Tuesday, 17 July 2018

Tim Horton goes to China

A double-double here today, featuring in two of my least-favourite things about Canada: the business coverage of the Toronto Star, and the ubiquitous Tim Horton's "coffee" chain.

A few posts ago I mentioned that the Star had outsourced most of its business coverage to the Wall Street Journal.  Mostly that's been a huge improvement, but some of the old hacks have stayed on, including hapless business columnist David Olive.  His contributions are usually backgrounders on Canadian policy issues, obviously not a strength of the WSJ, or snide criticisms of companies he's taken a dislike to.  Bombardier is a frequent target (Olive wants it broken up), and so is Restaurant Brands International (RBI), the Brazil-based owner of a large number of restaurant chains, including Tim Horton's.

As Olive reports in this column, Timmies is about to undertake a big expansion into China, with plans to open 1500 stores there over the next decade.  Bad idea, says Olive, making the extraordinary suggestion that

It’s likely that RBI, all starry-eyed about high-spending Chinese millennials, isn’t aware that about 400 million Chinese still live in poverty.

I highly doubt if he's right about RBI's lack of due diligence, but even if he is, doesn't that leave well over a billion Chinese who can afford a daily cup of Tim's brown sludge?

Olive thinks that RBI is looking for a big hit in a new market because its business in Canada is stagnating.  He notes that Tim's same-store sales in Canada fell 0.1 percent last year, which he describes as "a five-alarm fire in retailing".  The same-store sales comparison is widely used in retailing but poorly understood outside the industry, and evidently we can count David Olive among those who don't get it.

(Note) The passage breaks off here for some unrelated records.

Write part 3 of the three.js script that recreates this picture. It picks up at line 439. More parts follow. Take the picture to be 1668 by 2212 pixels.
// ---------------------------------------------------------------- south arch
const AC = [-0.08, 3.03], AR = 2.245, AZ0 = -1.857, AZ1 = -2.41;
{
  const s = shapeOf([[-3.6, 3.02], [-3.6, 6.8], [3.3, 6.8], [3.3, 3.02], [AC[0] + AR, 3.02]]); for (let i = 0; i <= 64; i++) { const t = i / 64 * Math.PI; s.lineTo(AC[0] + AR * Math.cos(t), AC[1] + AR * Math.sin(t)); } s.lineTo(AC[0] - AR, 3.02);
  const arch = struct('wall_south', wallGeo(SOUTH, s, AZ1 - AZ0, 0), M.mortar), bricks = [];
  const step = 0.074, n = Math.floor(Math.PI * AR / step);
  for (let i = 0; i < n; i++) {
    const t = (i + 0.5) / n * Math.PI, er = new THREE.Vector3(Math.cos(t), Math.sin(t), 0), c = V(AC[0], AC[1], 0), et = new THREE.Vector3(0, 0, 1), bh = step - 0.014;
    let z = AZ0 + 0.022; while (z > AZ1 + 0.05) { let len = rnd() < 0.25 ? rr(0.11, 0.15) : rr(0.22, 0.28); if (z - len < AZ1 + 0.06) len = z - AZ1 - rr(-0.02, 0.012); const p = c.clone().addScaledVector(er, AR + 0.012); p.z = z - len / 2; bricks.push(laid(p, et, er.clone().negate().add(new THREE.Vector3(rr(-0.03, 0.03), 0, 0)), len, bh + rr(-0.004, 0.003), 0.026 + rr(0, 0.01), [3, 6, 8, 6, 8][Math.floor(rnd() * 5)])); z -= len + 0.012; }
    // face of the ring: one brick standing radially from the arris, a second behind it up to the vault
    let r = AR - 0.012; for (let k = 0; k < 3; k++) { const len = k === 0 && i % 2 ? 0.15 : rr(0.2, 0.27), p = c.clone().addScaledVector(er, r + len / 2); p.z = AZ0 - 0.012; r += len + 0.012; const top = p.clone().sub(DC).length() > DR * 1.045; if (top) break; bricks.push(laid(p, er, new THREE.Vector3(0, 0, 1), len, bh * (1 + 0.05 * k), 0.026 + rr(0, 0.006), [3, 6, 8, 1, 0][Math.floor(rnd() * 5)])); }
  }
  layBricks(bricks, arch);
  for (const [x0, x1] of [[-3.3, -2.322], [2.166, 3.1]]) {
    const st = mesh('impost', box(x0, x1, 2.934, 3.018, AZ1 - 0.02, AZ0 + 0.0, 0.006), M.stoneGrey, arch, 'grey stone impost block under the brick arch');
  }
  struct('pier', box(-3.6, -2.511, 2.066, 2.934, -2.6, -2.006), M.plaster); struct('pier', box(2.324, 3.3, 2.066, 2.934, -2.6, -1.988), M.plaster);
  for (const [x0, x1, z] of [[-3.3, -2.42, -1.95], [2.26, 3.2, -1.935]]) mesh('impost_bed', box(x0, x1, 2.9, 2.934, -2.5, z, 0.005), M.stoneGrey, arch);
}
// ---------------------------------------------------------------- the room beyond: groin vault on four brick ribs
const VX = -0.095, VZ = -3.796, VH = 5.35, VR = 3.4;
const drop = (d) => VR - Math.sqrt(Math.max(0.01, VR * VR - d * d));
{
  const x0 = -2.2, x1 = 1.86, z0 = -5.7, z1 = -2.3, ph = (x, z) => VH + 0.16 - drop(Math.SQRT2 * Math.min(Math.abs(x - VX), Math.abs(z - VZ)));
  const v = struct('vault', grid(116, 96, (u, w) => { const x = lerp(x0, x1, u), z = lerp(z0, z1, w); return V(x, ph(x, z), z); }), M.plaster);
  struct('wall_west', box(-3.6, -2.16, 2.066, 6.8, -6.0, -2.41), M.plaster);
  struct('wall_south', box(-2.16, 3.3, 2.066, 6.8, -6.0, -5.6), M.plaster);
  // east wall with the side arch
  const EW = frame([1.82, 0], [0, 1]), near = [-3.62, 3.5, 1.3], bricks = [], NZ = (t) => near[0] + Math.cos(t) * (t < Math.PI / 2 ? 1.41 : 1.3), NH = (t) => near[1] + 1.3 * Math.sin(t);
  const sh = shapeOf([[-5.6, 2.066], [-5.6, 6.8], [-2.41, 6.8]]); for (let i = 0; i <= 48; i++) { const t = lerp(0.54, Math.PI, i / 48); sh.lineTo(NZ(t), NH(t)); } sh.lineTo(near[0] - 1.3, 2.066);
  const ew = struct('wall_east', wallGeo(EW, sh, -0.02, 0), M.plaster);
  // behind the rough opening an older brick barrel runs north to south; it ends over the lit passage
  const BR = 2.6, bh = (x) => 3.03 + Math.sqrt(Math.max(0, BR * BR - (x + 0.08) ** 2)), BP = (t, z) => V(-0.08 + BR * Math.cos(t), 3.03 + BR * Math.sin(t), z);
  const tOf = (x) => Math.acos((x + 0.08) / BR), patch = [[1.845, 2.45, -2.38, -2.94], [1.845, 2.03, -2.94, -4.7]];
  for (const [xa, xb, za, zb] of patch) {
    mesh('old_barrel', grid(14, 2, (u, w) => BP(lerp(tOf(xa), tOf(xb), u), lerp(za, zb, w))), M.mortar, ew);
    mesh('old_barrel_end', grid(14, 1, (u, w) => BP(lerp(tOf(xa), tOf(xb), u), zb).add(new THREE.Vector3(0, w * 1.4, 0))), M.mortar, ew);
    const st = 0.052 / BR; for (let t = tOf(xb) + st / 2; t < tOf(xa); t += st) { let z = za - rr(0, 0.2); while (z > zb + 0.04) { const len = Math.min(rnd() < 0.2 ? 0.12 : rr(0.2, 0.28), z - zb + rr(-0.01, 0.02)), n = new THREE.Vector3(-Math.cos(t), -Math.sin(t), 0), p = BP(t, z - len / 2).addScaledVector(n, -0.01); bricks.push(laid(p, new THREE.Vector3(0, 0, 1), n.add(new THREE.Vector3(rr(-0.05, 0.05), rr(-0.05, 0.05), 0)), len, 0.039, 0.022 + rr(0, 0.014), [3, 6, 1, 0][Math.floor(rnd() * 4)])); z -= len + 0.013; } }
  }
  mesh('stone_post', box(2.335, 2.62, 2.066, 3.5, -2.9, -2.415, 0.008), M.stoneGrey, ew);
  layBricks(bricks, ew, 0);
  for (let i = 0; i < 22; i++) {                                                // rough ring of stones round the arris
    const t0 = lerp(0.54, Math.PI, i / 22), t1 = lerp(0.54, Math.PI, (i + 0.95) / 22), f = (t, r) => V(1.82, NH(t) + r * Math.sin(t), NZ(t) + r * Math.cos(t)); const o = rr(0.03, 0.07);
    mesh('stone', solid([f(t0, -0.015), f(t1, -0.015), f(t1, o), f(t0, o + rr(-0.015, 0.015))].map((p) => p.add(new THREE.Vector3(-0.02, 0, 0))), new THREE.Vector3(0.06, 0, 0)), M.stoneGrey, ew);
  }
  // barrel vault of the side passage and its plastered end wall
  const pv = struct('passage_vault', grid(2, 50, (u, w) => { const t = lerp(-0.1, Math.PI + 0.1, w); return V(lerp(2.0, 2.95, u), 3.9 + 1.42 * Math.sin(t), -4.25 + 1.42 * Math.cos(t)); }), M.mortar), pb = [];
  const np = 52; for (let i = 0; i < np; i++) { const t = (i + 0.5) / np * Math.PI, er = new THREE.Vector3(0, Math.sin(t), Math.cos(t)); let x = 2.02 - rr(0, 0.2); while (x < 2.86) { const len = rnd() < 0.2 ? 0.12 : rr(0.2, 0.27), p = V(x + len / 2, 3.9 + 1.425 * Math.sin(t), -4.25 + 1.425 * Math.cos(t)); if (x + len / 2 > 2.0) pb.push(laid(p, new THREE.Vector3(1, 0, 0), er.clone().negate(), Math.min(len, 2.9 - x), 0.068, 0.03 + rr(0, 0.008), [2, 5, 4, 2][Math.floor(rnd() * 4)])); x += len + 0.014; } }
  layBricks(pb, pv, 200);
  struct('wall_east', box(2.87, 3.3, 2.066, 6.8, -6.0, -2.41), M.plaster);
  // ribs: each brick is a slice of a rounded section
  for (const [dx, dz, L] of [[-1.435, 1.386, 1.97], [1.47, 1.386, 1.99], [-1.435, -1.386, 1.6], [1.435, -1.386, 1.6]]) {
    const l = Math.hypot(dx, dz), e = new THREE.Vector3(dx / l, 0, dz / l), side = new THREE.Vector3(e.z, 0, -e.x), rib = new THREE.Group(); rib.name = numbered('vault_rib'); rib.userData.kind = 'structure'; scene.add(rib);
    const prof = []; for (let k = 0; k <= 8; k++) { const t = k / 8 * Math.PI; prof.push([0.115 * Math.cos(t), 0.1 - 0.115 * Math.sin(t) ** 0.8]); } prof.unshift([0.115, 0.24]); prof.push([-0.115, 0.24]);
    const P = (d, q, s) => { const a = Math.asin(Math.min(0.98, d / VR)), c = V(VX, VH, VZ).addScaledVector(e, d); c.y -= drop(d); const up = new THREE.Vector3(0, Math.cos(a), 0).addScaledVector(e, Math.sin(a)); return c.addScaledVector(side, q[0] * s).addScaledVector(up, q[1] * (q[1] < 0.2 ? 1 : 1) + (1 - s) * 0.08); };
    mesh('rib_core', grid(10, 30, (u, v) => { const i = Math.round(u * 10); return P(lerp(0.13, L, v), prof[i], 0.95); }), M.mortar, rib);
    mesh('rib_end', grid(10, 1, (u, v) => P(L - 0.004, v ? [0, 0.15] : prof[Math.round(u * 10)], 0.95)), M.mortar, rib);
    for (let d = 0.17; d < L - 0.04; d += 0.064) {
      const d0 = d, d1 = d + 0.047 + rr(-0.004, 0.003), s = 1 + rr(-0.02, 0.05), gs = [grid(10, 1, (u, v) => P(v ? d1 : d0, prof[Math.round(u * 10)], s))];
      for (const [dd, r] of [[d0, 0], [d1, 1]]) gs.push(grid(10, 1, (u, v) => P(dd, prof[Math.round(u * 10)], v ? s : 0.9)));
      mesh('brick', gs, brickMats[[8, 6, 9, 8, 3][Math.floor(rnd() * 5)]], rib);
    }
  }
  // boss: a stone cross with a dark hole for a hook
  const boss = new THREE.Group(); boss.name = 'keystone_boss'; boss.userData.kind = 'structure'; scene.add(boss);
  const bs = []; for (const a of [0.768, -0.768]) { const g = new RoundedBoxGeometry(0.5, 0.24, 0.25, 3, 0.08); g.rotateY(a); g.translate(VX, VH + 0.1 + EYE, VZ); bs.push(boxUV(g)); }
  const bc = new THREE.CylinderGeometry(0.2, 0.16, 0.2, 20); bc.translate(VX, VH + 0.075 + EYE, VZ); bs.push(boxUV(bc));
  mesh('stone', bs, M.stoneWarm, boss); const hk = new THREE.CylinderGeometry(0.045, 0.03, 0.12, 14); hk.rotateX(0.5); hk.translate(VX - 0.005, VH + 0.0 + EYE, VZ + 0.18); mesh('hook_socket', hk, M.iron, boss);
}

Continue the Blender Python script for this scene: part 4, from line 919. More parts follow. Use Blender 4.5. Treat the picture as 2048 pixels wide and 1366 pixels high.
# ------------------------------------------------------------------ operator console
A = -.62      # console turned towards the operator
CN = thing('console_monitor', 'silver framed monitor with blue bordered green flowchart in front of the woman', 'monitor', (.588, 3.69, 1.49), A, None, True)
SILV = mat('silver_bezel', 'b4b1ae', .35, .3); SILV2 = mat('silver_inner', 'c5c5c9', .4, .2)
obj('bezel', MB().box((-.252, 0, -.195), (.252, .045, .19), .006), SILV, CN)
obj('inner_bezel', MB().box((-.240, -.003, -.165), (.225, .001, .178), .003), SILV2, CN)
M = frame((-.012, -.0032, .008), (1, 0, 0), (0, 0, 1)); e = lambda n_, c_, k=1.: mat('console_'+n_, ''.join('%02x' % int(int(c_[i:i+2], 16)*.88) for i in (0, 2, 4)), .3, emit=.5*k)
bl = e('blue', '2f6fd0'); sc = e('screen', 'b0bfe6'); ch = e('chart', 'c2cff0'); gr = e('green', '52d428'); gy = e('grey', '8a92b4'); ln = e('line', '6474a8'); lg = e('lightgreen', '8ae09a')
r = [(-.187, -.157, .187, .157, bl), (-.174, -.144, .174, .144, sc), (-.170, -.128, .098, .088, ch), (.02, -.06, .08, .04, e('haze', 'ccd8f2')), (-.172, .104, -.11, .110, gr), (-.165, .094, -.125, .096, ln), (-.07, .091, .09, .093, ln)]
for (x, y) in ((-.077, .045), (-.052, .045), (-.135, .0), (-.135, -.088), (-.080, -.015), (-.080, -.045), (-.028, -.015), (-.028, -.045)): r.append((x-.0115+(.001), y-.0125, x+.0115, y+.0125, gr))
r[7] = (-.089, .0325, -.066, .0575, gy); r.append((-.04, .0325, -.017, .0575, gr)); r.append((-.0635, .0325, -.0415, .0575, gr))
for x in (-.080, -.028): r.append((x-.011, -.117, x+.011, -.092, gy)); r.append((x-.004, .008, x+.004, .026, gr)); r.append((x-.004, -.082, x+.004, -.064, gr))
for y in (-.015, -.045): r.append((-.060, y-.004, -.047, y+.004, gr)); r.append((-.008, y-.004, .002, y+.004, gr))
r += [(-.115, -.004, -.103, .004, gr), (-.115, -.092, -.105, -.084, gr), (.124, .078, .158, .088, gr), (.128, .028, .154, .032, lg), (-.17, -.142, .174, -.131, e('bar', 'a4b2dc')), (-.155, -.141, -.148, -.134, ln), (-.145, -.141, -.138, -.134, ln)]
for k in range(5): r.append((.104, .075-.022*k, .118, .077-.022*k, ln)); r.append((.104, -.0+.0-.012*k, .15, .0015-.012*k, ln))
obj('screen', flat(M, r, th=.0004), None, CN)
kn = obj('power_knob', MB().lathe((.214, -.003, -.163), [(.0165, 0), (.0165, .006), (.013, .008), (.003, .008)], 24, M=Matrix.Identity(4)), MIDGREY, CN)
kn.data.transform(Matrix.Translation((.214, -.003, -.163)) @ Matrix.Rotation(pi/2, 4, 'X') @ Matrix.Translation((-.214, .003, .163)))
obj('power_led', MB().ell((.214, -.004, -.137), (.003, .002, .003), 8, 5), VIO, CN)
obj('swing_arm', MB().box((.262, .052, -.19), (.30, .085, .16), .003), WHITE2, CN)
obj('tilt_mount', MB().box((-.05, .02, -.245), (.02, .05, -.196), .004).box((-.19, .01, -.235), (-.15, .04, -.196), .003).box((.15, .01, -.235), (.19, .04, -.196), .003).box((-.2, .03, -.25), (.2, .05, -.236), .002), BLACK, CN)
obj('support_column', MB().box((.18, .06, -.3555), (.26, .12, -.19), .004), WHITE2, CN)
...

Tim's continues to open so many stores in Canada that it's inevitable that newly-opened outlets will cannibalize existing ones to some degree.  My own little town is about to get its third Tim's, to serve a resident population of about 17,000, many of whom flee to Florida in the peak coffee-drinking months from December to March.  If you keep opening stores at the rate Tim's does, holding the same-store loss as low as 0.1 percent is a good showing. 

Something else I know from our little town is that we are seeing an enormous number of tourists from China here these days.  Tim Horton's won't be showing up there as an unknown quantity.  What may work against it, however, is that Tim's is very much at the low end of the market in terms of prestige, something which Chinese consumers, those "high-spending millennials", take very seriously.  At the risk of throwing in one too many local references, our wineries here in Niagara consistently report that the biggest-selling item for Asian clients is icewine, which is far more expensive than the regular wines and hence seen as prestigious.

I'm betting that RBI has done its homework before committing to the Chinese market.  It will take some time before success or otherwise can be determined, but I'm betting that if things work out well, we won't hear much about it from David Olive.